As he began to develop his own style and feel, Davidson was forced to balance his music with the life of a typical 20-something. After graduating with a bachelor of environmental science degree from the University of Manitoba, he worked a number of “menial” jobs, none of which could hold his attention the way music could. And while he continued to make music – and even managed to put out a pair of albums under his own name (2009’s Tired Limbs for Ashes and 2011’s Dust and Violets) – the elusive life of a better man always took a back seat to his other priorities.

But that all changed two years ago.

After sitting down with his wife, Davidson decided to give up his job as an EAL (English as an Additional Language) teacher and pursue music full-time.

And Slow Leaves was born.

“I really wanted this to be a new beginning, to start fresh,” says Davidson, adding that the name comes from a Jorge Luis Borges poem. “It’s hard to come up with something that you like that actually represents what you’re doing and it kind of jumped out at me. It had the right cadence, the right sort of feel and ambiguous meaning I was looking for.”

With his new identity in place, Davidson got to work on the songs that would become Beauty is so Common, set for release this September.

Unlike his past efforts, which ended up sounding like “basement recordings,” he decided to invest in professional recordings and teamed up with Rusty Matyas of Imaginary Cities. He also hired an East Coast publishing company to promote his album and landed a new agent with connections from Vancouver to Halifax.

“With this record, I really wanted to do things right,” Davidson says. “I’ve made records on a shoestring budget before and I wanted to hire the right people and give myself a chance to do actually something with this one.”

So far the investment has paid off.

Life of a Better Man, the album’s first single, has garnered substantial airtime on CBC Radio 2 and recently peaked on the station’s weekly Top 20 chart.
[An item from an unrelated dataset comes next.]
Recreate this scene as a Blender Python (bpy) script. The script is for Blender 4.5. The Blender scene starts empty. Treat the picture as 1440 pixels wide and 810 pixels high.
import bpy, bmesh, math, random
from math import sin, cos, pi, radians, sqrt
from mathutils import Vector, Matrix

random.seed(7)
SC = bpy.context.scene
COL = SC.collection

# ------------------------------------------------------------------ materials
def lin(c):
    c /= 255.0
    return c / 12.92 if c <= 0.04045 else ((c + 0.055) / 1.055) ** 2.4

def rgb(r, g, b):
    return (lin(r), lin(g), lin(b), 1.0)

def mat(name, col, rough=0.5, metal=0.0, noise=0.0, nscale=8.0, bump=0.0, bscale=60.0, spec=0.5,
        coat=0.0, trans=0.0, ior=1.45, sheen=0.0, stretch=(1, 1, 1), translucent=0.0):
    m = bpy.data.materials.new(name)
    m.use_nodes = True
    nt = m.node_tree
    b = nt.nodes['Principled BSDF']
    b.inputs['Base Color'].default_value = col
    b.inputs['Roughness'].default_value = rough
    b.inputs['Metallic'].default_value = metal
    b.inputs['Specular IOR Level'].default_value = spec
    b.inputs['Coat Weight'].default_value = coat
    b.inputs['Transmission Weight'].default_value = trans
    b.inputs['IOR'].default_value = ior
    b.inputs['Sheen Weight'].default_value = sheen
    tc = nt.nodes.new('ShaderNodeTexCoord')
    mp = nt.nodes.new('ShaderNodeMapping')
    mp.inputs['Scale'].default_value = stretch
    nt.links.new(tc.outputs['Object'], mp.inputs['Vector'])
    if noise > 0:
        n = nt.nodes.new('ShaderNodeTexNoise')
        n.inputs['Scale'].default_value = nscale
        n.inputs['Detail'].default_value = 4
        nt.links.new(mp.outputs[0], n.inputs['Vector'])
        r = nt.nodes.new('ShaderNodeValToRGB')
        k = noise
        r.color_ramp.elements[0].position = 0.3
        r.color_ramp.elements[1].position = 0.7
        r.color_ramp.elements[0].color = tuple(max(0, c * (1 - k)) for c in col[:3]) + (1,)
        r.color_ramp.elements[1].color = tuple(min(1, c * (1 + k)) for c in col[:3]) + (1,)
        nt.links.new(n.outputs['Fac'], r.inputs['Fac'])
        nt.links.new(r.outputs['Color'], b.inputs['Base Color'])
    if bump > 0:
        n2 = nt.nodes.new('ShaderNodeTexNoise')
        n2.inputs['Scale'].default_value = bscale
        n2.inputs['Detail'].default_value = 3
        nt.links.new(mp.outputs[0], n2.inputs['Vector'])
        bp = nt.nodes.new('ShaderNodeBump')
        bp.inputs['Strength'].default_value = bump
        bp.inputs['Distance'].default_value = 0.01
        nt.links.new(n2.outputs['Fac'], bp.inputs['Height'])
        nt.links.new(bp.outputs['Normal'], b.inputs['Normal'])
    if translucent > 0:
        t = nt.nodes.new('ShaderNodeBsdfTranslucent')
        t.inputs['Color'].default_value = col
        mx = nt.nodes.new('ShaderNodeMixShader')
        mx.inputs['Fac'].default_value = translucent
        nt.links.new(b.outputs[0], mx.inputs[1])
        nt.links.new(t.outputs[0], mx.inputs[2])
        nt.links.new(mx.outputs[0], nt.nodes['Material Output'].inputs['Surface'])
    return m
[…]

Slow Leaves also has several festival appearances lined up, including Real Love Summer Fest (June 6 to 8) in Gimli, Man., and North by Northeast in Toronto (June 13 to 22), and will tour the country on the heels of album release in September.

“Now that there’s a little bit of momentum, it feels good, it feels like the sacrifice was worth it,” Davidson says. “I think just taking the risk alone was worth it, but it feels like redemption in a way.

“I feel like this is only the beginning.”